Bu bilgilerden yola çıkarak, kamuoyunun merak ettiği başka bir sorunun cevabına daha ulaşmak mümkündür. O da Nursi'nin savaştaki rolünün resmi bir vazifelendirme sonucu olup olmadığı tartışmasıdır.

Nursi'nin, Pasinler cephesinde iken kendi insiyatifiyle Erzurum'a gidip önemli gördüğü bir hastayı ziyaret edebildiğini biliyoruz (Lem'alar). Yine; istediği zaman cepheyi bırakıp kâtibi ile beraber Wan'daki medresesine dönüp ilimle uğraşabildiğini gördük. Sonradan yazdığı eserlerde savaş yıllarını anarken kendisinden "Kürd Gönüllü Alay Komutanı" olarak bahsettiğini de dikkate aldığımızda Nursi'nin, gelip çatan cihan savaşında gördüğü vaizlik ve komutanlık gibi vazifelerini, bir emir-komuta zincirine bağlı olarak Enver'in ya da ordunun resmi direktifleriyle değil, kendi iradesiyle ve gönüllü yaptığı sonucuna varırız.

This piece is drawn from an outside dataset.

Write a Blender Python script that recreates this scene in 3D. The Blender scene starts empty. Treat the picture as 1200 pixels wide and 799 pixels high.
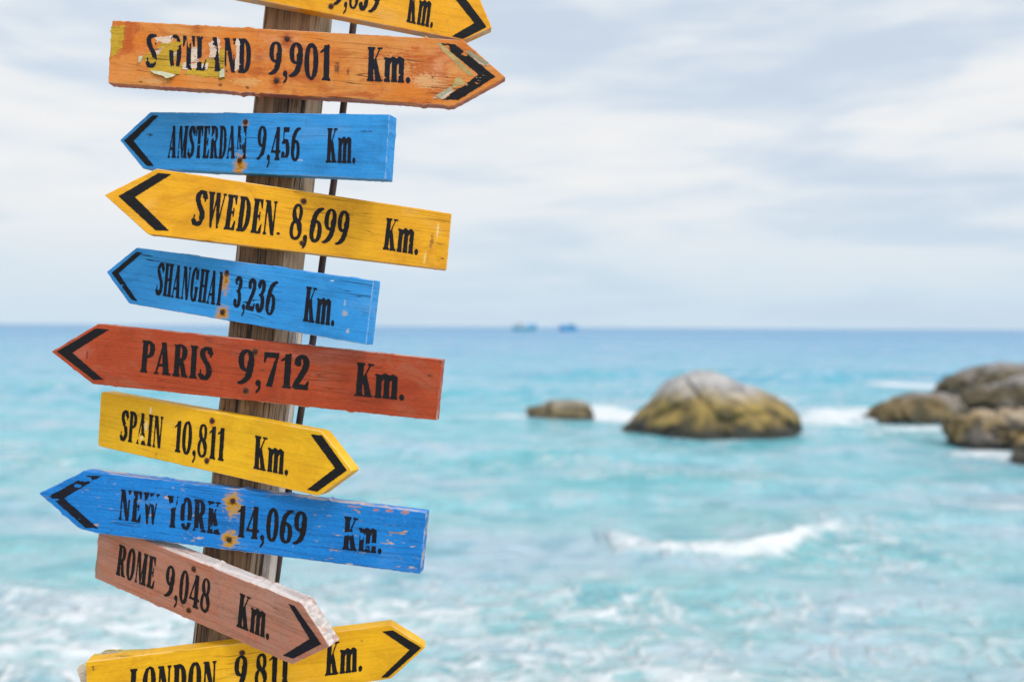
import bpy, bmesh, math, random
import numpy as np
from mathutils import Matrix, Vector

random.seed(7)
SC = bpy.context.scene
COL = SC.collection

# ------------------------------------------------------------------ camera
LENS, FPX = 35.0, 35.0 / 36.0 * 1200.0
CX, CY = 600.0, 399.5
CAM_H = 3.2
PITCH, ROLL = math.radians(0.83), math.radians(0.35)
fwd = Vector((0, math.cos(PITCH), -math.sin(PITCH)))
rt0 = Vector((1, 0, 0))
up0 = rt0.cross(fwd)
rt = rt0 * math.cos(ROLL) + up0 * math.sin(ROLL)
upv = up0 * math.cos(ROLL) - rt0 * math.sin(ROLL)
cam_pos = Vector((0, 0, CAM_H))
cam_d = bpy.data.cameras.new('camera')
cam = bpy.data.objects.new('camera', cam_d)
COL.objects.link(cam)
m = Matrix.Identity(4)
for i in range(3):
    m[i][0], m[i][1], m[i][2], m[i][3] = rt[i], upv[i], -fwd[i], cam_pos[i]
cam.matrix_world = m
cam_d.lens, cam_d.sensor_width, cam_d.sensor_fit = LENS, 36.0, 'HORIZONTAL'
cam_d.clip_start, cam_d.clip_end = 0.05, 60000
cam_d.dof.use_dof = True
cam_d.dof.focus_distance = 1.345
cam_d.dof.aperture_fstop = 2.9
cam_d.dof.aperture_blades = 7
SC.camera = cam

# ------------------------------------------------------------------ sky, sun, exposure
SUN_EL, SUN_AZ = math.radians(50), math.radians(138)      # azimuth clockwise from +Y: behind the camera, to the right
sun_dir = Vector((math.sin(SUN_AZ) * math.cos(SUN_EL), math.cos(SUN_AZ) * math.cos(SUN_EL), math.sin(SUN_EL)))
world = bpy.data.worlds.new('World')
SC.world = world
world.use_nodes = True
SC.view_settings.view_transform = 'Standard'
SC.view_settings.look = 'None'
SC.view_settings.gamma = 1.0
SC.view_settings.exposure = 0.0
SC.view_settings.use_curve_mapping = False
SC.render.engine = 'CYCLES'
SC.cycles.use_denoising = True
SC.cycles.max_bounces = 6


class NT:
    """small helper round a node tree"""
    def __init__(s, tree):
        s.t = tree
        tree.nodes.clear()

    def n(s, kind, ins=None, **props):
        nd = s.t.nodes.new(kind)
        for k, v in props.items():
            setattr(nd, k, v)
        for k, v in (ins or {}).items():
            if isinstance(v, bpy.types.NodeSocket):
                s.t.links.new(v, nd.inputs[k])
            else:
                nd.inputs[k].default_value = v
        return nd

    def math(s, op, a, b=0.0, c=0.0, clamp=False):
        return s.n('ShaderNodeMath', {0: a, 1: b, 2: c}, operation=op, use_clamp=clamp).outputs[0]

    def vmath(s, op, a, b=(0, 0, 0)):
        return s.n('ShaderNodeVectorMath', {0: a, 1: b}, operation=op)

    def noise(s, vec, scale=1.0, detail=4.0, rough=0.5, dist=0.0):
        return s.n('ShaderNodeTexNoise', {'Vector': vec, 'Scale': scale, 'Detail': detail, 'Roughness': rough, 'Distortion': dist}).outputs[0]

    def ss(s, v, a, b, lo=0.0, hi=1.0):
        return s.n('ShaderNodeMapRange', {0: v, 1: a, 2: b, 3: lo, 4: hi}, interpolation_type='SMOOTHSTEP').outputs[0]

    def mix(s, f, a, b, blend='MIX'):
        nd = s.n('ShaderNodeMix', data_type='RGBA', blend_type=blend)
        for idx, v in ((0, f), (6, a), (7, b)):
            if isinstance(v, bpy.types.NodeSocket):
                s.t.links.new(v, nd.inputs[idx])
            elif idx == 0:
                nd.inputs[0].default_value = v
            else:
                nd.inputs[idx].default_value = (*v[:3], 1)
        return nd.outputs[2]

    def ramp(s, f, stops):
        nd = s.n('ShaderNodeValToRGB', {0: f})
        cr = nd.color_ramp
        while len(cr.elements) < len(stops):
            cr.elements.new(0.5)
        for e, (p, c) in zip(cr.elements, stops):
            e.position, e.color = p, (*c, 1)
        return nd.outputs[0]

    def bump(s, h, strength, dist, normal=None):
        ins = {'Height': h, 'Strength': strength, 'Distance': dist}
        if normal is not None:
            ins['Normal'] = normal
        return s.n('ShaderNodeBump', ins).outputs[0]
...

Hatta; Van'ın düşüşünden sonra Bitlis'e kadar vali Cevdet'le beraber yolculuk yaptıkları, bu yolculukta nice katliamlara tanık olduğu iddiası da (age. s. 270) ispat edilememiştir. Hatta elimizde iddianın zıddına, Weld ve Canlı-Beysülen gibi biyografi yazarlarının da daha isabetli buldukları başka bir bilgi mevcuttur;

General Ali İhsan Sabis'in aktarımına göre; Cevdet Paşa ve kuvvetleri Van'dan sonra güneydoğuya yani Başkale ve İran'a doğru geri çekilip burada Halil Paşa'nın Sefer kuvveti ile birleştiler ve uzun yolu takip ederek ancak Haziran 1916'da Bitlis'e vardılar. (Harp Hatıralarım s. 2-437)

Böylece anlaşıldı ki Nursi'nin Van'dan, Vastan (Gevaş) ve Bitlis'e doğru olan yolculuğu, Ermeniler konusunda sicili bir hayli bozuk olan vali Cevdet Belbez ile birlikte gerçekleşmemiştir.